Les attentats à l’encontre de la communauté chiite sont de plus en plus fréquents. Ainsi, le vendredi 21 janvier, un kamikaze a fait exploser son véhicule devant une mosquée chiite à l’heure de la prière, tuant 13 personnes et en blessant une quarantaine. Cette attaque survient une semaine après l’assassinat à Salman Pack du cheikh Mahmoud Al Madahaini, un des représentants d’Ali Sistani.

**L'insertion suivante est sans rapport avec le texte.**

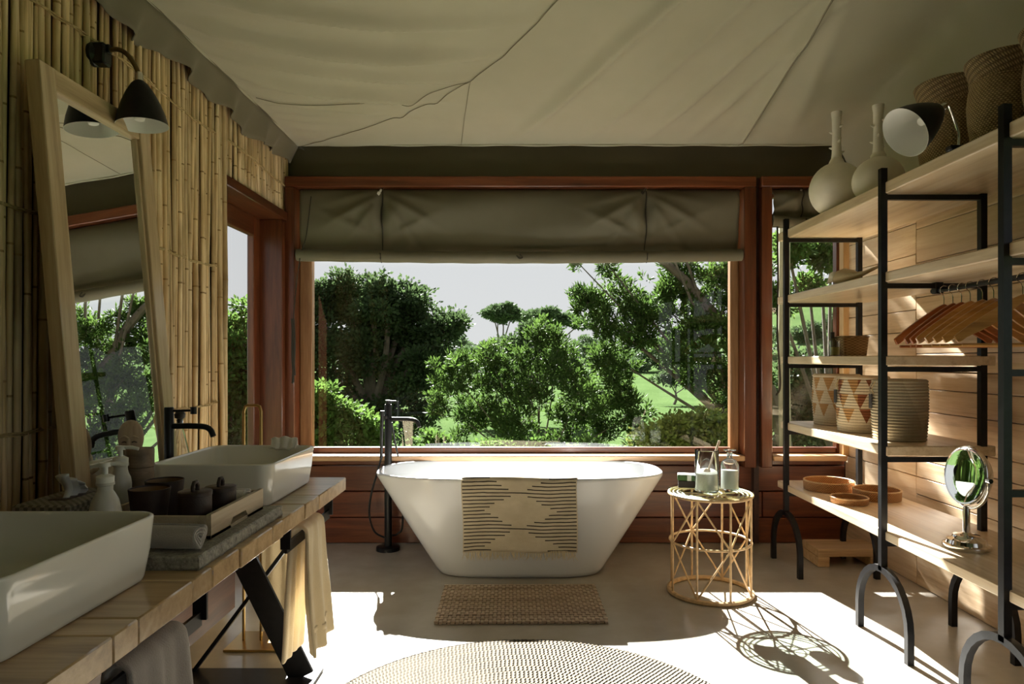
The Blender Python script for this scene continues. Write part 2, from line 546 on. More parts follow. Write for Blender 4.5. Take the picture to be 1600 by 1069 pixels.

Les leaders religieux de cette communauté ont appelé au calme pour ne pas compromettre le processus électoral et une victoire politique tant attendue. Mais la patience des plus jeunes a des limites, et il existe bel et bien une ligne rouge qui ne devra pas être franchie. Les observateurs redoutent désormais une spirale de la violence dont l’issue probable serait une guerre civile entre les deux principales communautés irakiennes.